TO BE DONE: Drop every picture. Then return, exactly, the lines from the beginning of the listing below through the one containing "PI = math.pi".

RECORDED INFORMATION:
+===+

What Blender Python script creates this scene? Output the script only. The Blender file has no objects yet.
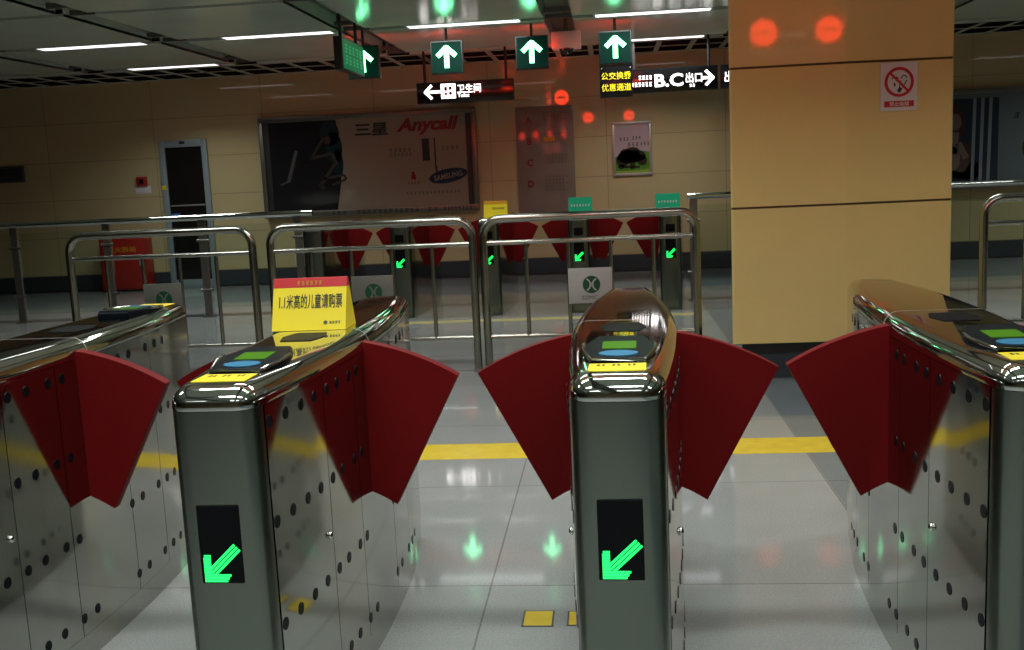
import bpy, bmesh, math, random
from mathutils import Vector, Matrix
random.seed(7)
SC = bpy.context.scene
COL = SC.collection
PI = math.pi

# ------------------------------------------------------------------ render look
SC.view_settings.view_transform = 'Standard'
SC.view_settings.look = 'None'
SC.view_settings.exposure = 0.0
SC.view_settings.gamma = 1.0
SC.view_settings.use_curve_mapping = False
try:
    SC.cycles.use_denoising = True
    SC.cycles.max_bounces = 10
    SC.cycles.glossy_bounces = 6
    SC.cycles.transparent_max_bounces = 12
    SC.cycles.sample_clamp_indirect = 6.0
    SC.cycles.caustics_reflective = True
except Exception:
    pass
W = bpy.data.worlds.new('World'); SC.world = W; W.use_nodes = True
W.node_tree.nodes['Background'].inputs[0].default_value = (0.02, 0.02, 0.02, 1)
W.node_tree.nodes['Background'].inputs[1].default_value = 0.0

# ------------------------------------------------------------------ materials
def mat(name, col, rough=0.5, metal=0.0, spec=0.5, emit=None, es=0.0, noise=0.0, nscale=30.0, coat=0.0, bump=0.0, rvar=0.0):
    m = bpy.data.materials.new(name); m.use_nodes = True
    nt = m.node_tree; b = nt.nodes['Principled BSDF']
    b.inputs['Base Color'].default_value = (*col, 1)
    b.inputs['Roughness'].default_value = rough
    b.inputs['Metallic'].default_value = metal
    b.inputs['Specular IOR Level'].default_value = spec
    b.inputs['Coat Weight'].default_value = coat
    b.inputs['Coat Roughness'].default_value = 0.06
    if emit:
        b.inputs['Emission Color'].default_value = (*emit, 1)
        b.inputs['Emission Strength'].default_value = es
    if noise > 0 or bump > 0 or rvar > 0:
        tc = nt.nodes.new('ShaderNodeTexCoord')
        n = nt.nodes.new('ShaderNodeTexNoise'); n.inputs['Scale'].default_value = nscale
        n.inputs['Detail'].default_value = 4
        nt.links.new(tc.outputs['Object'], n.inputs['Vector'])
        if noise > 0:
            r = nt.nodes.new('ShaderNodeMapRange')
            r.inputs['From Min'].default_value = .3; r.inputs['From Max'].default_value = .7
            r.inputs['To Min'].default_value = 1 - noise; r.inputs['To Max'].default_value = 1 + noise
            nt.links.new(n.outputs['Fac'], r.inputs['Value'])
            v = nt.nodes.new('ShaderNodeVectorMath'); v.operation = 'SCALE'
            v.inputs[0].default_value = col
            nt.links.new(r.outputs['Result'], v.inputs['Scale'])
            nt.links.new(v.outputs['Vector'], b.inputs['Base Color'])
        if rvar > 0:
            r2 = nt.nodes.new('ShaderNodeMapRange')
            r2.inputs['From Min'].default_value = .3; r2.inputs['From Max'].default_value = .7
            r2.inputs['To Min'].default_value = max(0, rough - rvar); r2.inputs['To Max'].default_value = rough + rvar
            nt.links.new(n.outputs['Fac'], r2.inputs['Value'])
            nt.links.new(r2.outputs['Result'], b.inputs['Roughness'])
        if bump > 0:
            bp = nt.nodes.new('ShaderNodeBump'); bp.inputs['Strength'].default_value = bump
            bp.inputs['Distance'].default_value = .002
            nt.links.new(n.outputs['Fac'], bp.inputs['Height'])
            nt.links.new(bp.outputs['Normal'], b.inputs['Normal'])
    return m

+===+

FINISHED TASK:
What Blender Python script creates this scene? Output the script only. The Blender file has no objects yet.
import bpy, bmesh, math, random
from mathutils import Vector, Matrix
random.seed(7)
SC = bpy.context.scene
COL = SC.collection
PI = math.pi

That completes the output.